Taking History Too Far
Where as I prefer Annie to MIA because her voice doesn't annnoy me, and I don't listen to every track thinking that it needs to be 20 bpm faster.
 

Tim F

Well-known member
"I prefer MIA to Annie. Annie just sounds like wimp pop, another emotional and human failure ploughing her own personal catharsis into the 'sacred' grove of electropop. I was never a massive fan of Stina Nordenstam (a more credible comparison), but to give her credit, Stina didn't strike some sanctimonious pose while trying to imitate a forerunner from 2 years before (in Annie's case, Miss Kitten, albeit minus the humour and class). I find the track 'Just Friends' quite offensive in the smug demands it makes of the listener. No, actually, I don't want to look into the future, I just want you to shut your gob."

Martin have you heard the actual Annie album? It sounds so far away from Stina Nordenstam <i>or</i> Miss Kittin that I find it difficult to believe you'd choose them as points of comparison if you had. "Just Friends" is totally a one-off; I wouldn't be surprised if the entire idea for it was Richard X's.

The closest point of comparison between Annie and Miss Kittin might be "The Greatest Hit" versus Antonelli Electr's "The Vogue", in which case Annie wins by a mile (although the M. Mayer mix of the latter helps even up the balance a bit).

Also I love Stina much more than Annie, but I'm not sure what it is about Stina that renders her more "credible".
 

Ness Rowlah

Norwegian Wood
Do also try Bertine Zetlitz' "Fake your beauty" if you like Annie,
maybe not as "knowing" as Annie, but good pop (or maybe it is knowing - "fake your beauty").
(streaming track on the front page of http://www.bertine.com

As for Røyksopp's new. Mixed reviews, but I quite like it - "Alpha Male" is
Tangerine Dream for the noughties and there is also a track referencing "Popcorn"
(a tune not even listed in a recent "Top 100" important electronic tracks ever -
it is easily in the top twenty in terms of getting electronic music to the masses).
 

henrymiller

Well-known member
er, how did MIA get involved in this discussion? other than a low-level hipster cache, they have nothing in common.

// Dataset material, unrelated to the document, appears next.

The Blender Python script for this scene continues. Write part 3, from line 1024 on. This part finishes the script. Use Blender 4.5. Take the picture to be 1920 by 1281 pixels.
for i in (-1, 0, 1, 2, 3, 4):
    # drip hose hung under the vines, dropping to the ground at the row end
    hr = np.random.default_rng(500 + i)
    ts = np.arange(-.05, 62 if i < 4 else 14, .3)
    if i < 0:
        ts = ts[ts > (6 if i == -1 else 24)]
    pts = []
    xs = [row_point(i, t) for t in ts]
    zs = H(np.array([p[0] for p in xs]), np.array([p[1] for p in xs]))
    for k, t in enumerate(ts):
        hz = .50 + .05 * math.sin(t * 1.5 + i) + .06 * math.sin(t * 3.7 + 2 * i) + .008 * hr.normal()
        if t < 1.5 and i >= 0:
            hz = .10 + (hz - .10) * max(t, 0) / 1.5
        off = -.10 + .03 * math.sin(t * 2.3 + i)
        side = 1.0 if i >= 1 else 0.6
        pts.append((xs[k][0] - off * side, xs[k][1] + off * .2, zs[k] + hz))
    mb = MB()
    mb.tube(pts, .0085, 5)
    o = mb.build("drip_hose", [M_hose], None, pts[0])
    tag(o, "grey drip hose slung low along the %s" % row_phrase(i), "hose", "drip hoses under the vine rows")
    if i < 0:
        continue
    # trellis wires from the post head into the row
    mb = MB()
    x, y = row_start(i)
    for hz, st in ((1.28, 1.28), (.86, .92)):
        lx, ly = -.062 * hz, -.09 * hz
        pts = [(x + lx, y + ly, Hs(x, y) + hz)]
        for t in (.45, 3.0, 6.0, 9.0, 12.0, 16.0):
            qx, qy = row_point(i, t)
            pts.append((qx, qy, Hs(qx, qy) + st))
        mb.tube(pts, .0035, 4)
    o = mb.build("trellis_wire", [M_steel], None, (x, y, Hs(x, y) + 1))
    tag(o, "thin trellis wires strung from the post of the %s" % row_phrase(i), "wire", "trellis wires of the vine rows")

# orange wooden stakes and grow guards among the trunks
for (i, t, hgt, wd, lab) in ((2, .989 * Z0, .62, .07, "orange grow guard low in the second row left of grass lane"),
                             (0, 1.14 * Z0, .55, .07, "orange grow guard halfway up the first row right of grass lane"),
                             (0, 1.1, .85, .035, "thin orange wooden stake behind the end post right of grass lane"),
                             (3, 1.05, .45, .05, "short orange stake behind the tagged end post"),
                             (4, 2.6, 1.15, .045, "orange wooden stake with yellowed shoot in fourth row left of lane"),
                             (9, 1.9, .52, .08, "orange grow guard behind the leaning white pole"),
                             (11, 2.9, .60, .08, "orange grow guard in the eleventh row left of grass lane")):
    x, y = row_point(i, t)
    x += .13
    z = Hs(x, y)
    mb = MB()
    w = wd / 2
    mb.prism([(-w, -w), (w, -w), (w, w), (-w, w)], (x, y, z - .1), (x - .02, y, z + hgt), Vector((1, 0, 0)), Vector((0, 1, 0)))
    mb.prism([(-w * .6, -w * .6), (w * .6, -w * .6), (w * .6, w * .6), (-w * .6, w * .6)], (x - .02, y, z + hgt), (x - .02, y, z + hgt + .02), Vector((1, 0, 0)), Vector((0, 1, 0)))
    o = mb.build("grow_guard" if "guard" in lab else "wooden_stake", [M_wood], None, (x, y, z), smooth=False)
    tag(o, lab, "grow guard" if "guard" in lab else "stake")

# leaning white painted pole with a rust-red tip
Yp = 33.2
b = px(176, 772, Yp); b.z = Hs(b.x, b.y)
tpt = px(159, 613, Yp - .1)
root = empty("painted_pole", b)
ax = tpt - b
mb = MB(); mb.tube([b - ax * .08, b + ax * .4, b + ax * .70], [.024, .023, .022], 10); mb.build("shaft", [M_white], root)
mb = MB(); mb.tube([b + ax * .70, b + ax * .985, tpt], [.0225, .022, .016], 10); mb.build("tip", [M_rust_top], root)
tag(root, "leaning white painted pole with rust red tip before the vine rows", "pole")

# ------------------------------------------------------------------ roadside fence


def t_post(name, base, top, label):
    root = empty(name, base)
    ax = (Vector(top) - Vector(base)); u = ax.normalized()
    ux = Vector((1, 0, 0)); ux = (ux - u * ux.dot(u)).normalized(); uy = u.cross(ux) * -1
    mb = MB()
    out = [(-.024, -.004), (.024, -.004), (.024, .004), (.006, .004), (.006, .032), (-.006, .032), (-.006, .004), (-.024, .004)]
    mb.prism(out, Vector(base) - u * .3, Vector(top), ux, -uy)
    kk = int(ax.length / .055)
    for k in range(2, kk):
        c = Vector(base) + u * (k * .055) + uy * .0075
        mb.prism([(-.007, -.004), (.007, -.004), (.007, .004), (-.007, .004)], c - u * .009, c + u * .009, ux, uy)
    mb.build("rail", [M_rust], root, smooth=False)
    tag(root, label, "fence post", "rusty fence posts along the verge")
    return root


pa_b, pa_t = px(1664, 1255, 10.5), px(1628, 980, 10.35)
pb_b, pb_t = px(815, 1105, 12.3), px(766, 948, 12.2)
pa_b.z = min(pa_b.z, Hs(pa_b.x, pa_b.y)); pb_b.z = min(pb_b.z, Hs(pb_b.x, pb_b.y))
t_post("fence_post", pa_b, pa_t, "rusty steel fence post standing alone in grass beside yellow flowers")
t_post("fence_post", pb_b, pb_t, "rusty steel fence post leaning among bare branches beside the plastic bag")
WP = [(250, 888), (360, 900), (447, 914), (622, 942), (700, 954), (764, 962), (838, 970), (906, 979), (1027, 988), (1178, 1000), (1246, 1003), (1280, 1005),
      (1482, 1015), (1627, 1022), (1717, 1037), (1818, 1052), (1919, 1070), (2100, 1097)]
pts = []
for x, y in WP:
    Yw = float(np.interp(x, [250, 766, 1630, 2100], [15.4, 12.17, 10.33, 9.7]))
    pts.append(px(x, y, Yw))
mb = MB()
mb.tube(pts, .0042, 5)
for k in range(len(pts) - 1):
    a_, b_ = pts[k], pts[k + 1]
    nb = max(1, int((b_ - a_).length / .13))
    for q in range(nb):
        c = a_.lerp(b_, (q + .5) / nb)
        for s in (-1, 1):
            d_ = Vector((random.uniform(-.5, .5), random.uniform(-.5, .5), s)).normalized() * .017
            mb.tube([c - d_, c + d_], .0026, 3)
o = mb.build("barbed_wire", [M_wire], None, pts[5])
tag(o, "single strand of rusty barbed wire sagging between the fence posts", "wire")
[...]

another emotional and human failure ploughing her own personal catharsis

this just seems like a dickish line to me. show me an emotional success!
 

sweetfred

New member
different

I think MIA has nothing to do with Annie, except gender and popularity at the same time.
Their music is not even remotely similar.

BTW, Annie was making (different sort of) waves already back in 2002 with the dub of Greatest Hit that came out (first) on the flip of the 7". I remember playing it out then and know that the then hot Germans were also (Alex in Jazzanova etc). It is totaly based on the dub of Holiday 12" - Madonna that Diplo plays now.

With Annie it is the vocals and her Norwegian looks, I think. I even had the poster from her second 7" (I will get on, after her boyfriends death) on the wall in my record room; I haven't done that for 20 yrs!